(Direction): From the listing below, pull out all lines with "Python" in them.

(Given data):
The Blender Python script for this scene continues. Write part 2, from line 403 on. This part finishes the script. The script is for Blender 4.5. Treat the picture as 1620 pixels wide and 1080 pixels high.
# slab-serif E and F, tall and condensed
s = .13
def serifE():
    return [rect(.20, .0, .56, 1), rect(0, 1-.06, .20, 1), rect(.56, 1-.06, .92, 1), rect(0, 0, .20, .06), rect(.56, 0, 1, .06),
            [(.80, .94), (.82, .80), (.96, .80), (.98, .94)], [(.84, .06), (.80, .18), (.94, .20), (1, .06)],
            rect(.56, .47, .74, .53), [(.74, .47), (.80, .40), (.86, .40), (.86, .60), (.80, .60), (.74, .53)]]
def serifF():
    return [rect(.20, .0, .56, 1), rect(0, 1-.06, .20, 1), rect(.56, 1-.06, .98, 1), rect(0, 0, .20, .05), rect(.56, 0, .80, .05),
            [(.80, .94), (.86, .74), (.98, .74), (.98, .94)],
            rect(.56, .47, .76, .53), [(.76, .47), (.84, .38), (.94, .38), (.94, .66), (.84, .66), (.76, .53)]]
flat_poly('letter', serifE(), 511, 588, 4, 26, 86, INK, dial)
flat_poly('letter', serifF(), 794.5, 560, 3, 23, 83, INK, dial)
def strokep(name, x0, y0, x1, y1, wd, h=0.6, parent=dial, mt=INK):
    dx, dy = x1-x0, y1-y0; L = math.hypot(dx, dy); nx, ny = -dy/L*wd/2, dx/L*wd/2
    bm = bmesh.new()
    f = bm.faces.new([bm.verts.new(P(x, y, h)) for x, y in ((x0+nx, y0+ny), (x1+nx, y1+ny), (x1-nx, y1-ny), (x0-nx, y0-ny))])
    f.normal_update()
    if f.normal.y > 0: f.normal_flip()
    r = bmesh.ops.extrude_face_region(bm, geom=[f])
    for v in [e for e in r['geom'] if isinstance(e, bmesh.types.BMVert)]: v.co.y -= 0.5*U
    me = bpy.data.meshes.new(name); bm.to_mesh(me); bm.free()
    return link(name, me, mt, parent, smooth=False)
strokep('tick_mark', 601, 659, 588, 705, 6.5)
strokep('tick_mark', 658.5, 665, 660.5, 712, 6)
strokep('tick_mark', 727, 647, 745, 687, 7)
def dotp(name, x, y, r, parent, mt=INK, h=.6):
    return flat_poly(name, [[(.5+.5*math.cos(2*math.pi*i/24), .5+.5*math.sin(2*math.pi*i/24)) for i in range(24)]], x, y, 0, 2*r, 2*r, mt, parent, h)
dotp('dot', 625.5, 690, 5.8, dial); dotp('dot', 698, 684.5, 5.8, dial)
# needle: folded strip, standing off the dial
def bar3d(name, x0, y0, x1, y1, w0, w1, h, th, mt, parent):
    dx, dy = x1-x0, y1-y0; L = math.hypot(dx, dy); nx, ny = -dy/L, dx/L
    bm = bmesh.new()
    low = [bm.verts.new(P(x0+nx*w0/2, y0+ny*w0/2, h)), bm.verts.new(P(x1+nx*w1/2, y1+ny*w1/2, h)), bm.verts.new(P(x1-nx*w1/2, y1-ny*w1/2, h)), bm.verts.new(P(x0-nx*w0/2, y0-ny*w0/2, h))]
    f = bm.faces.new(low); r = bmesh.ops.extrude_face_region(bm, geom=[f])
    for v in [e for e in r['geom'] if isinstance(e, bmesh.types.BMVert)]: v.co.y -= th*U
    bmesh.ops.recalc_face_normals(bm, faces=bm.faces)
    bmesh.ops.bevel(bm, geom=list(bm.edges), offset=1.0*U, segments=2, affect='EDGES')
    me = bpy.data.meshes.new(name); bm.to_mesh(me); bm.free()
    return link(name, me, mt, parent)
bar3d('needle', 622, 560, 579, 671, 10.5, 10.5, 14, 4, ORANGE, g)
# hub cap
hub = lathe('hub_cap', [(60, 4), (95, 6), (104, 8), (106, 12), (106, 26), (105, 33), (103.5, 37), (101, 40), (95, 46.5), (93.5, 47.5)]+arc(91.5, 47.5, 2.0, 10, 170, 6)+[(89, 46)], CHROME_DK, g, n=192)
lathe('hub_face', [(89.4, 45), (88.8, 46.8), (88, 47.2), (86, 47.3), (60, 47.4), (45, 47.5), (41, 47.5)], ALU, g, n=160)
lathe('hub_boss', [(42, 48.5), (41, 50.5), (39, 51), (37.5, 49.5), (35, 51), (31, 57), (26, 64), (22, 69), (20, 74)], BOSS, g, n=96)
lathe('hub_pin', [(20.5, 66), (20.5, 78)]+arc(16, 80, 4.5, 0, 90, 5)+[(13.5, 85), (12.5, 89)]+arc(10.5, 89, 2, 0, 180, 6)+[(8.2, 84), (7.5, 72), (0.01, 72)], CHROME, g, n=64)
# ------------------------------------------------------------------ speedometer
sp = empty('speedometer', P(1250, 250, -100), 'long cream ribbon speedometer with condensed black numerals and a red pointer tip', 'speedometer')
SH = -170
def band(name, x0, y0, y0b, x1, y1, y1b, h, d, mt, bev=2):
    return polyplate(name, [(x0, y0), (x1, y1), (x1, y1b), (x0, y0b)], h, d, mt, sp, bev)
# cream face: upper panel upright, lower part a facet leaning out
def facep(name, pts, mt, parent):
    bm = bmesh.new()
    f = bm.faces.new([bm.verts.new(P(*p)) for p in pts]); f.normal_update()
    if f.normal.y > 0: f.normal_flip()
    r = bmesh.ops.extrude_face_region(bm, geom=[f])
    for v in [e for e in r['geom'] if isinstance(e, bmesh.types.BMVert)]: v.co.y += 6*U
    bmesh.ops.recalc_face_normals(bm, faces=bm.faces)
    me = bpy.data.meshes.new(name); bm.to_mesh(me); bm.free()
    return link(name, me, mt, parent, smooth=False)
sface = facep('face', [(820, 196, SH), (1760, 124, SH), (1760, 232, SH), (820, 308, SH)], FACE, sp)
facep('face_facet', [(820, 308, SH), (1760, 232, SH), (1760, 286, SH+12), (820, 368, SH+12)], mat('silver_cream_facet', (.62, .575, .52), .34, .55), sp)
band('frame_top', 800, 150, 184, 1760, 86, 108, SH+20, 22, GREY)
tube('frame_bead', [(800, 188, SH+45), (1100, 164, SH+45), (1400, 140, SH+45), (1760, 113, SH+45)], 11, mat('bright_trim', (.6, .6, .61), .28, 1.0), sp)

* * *

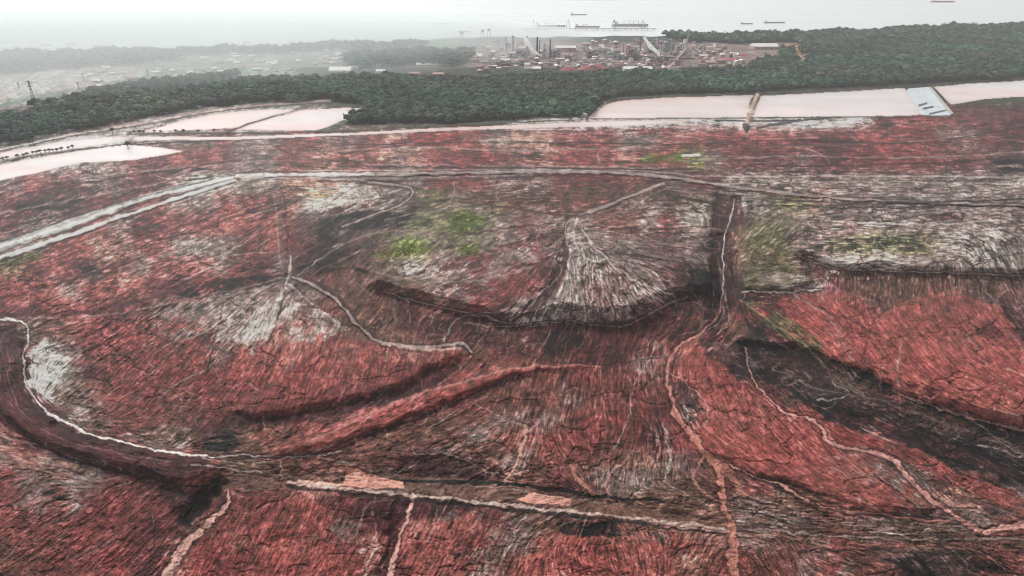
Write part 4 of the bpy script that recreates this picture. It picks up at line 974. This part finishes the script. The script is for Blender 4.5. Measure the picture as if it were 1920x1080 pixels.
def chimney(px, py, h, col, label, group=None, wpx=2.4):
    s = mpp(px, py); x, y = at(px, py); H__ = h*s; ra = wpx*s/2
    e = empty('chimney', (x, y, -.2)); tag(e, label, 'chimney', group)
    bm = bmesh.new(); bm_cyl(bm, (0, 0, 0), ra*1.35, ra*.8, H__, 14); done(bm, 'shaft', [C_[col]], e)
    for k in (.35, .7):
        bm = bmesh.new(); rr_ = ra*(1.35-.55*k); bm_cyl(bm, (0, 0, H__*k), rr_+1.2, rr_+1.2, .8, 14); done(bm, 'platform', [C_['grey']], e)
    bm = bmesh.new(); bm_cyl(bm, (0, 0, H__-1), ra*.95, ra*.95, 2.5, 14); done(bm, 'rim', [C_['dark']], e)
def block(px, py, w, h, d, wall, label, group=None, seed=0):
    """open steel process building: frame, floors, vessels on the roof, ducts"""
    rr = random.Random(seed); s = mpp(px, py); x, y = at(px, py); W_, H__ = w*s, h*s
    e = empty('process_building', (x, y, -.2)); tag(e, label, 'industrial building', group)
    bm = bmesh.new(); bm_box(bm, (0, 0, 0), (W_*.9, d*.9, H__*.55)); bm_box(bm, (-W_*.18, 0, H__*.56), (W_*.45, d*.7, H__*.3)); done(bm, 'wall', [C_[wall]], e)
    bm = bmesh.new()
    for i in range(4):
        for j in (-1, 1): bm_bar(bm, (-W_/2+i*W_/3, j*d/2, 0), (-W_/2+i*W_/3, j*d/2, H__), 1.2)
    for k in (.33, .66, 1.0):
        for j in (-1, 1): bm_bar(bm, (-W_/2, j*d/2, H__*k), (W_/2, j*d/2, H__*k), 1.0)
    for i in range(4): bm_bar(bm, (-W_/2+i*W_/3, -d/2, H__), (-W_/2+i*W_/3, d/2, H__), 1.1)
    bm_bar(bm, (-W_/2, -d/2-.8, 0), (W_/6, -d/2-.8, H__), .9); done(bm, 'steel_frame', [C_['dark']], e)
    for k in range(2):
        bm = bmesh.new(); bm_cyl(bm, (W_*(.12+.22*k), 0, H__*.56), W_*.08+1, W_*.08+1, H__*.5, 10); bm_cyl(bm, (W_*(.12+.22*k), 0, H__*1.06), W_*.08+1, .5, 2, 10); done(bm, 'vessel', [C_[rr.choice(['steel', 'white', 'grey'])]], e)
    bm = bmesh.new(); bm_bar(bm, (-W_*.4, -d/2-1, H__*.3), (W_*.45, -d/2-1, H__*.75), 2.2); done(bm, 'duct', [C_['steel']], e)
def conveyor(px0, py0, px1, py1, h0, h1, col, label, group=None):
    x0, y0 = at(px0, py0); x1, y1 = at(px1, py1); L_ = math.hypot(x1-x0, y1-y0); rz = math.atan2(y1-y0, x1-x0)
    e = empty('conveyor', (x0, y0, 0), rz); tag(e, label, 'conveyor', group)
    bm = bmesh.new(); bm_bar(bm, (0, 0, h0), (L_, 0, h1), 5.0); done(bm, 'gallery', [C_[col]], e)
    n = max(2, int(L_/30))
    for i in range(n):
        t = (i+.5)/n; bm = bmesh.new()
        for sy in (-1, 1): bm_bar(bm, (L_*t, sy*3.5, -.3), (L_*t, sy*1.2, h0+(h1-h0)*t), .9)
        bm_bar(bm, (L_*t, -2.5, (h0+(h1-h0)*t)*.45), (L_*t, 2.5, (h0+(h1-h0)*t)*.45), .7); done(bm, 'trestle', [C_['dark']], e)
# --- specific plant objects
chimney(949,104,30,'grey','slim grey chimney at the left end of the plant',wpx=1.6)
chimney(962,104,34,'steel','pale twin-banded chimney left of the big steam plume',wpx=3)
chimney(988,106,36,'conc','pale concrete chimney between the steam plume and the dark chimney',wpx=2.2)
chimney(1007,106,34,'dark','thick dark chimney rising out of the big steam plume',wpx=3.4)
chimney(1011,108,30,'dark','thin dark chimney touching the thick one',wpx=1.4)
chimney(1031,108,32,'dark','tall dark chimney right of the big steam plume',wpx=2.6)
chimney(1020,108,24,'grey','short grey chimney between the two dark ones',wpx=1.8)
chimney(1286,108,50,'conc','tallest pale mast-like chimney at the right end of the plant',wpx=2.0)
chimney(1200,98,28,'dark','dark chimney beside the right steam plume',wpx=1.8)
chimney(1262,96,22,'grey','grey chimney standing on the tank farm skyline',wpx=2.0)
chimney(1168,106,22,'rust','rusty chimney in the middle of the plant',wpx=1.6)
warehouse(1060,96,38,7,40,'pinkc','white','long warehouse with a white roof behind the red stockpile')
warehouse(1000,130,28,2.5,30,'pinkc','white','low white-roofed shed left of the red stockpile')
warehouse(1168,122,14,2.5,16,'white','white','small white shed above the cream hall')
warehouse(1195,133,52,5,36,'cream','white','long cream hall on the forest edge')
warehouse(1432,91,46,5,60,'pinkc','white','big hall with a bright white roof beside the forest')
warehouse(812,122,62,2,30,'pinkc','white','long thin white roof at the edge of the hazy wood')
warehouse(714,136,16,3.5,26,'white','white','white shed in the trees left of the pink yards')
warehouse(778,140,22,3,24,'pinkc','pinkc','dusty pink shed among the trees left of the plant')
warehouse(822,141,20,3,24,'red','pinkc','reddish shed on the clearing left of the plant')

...

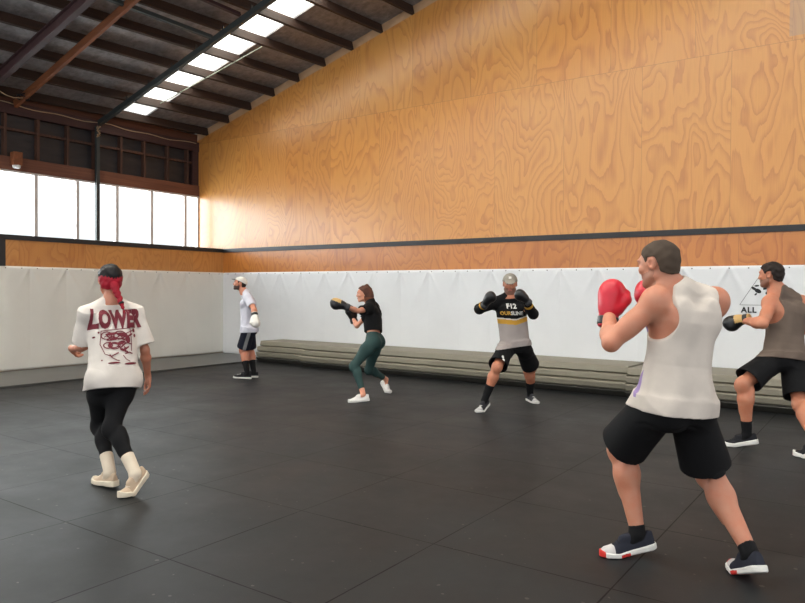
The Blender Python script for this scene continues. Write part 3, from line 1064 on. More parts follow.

(Right answer):
The Blender Python script for this scene continues. Write part 2, from line 403 on. This part finishes the script. The script is for Blender 4.5. Treat the picture as 1620 pixels wide and 1080 pixels high.
The Blender Python script for this scene continues. Write part 3, from line 1064 on. More parts follow.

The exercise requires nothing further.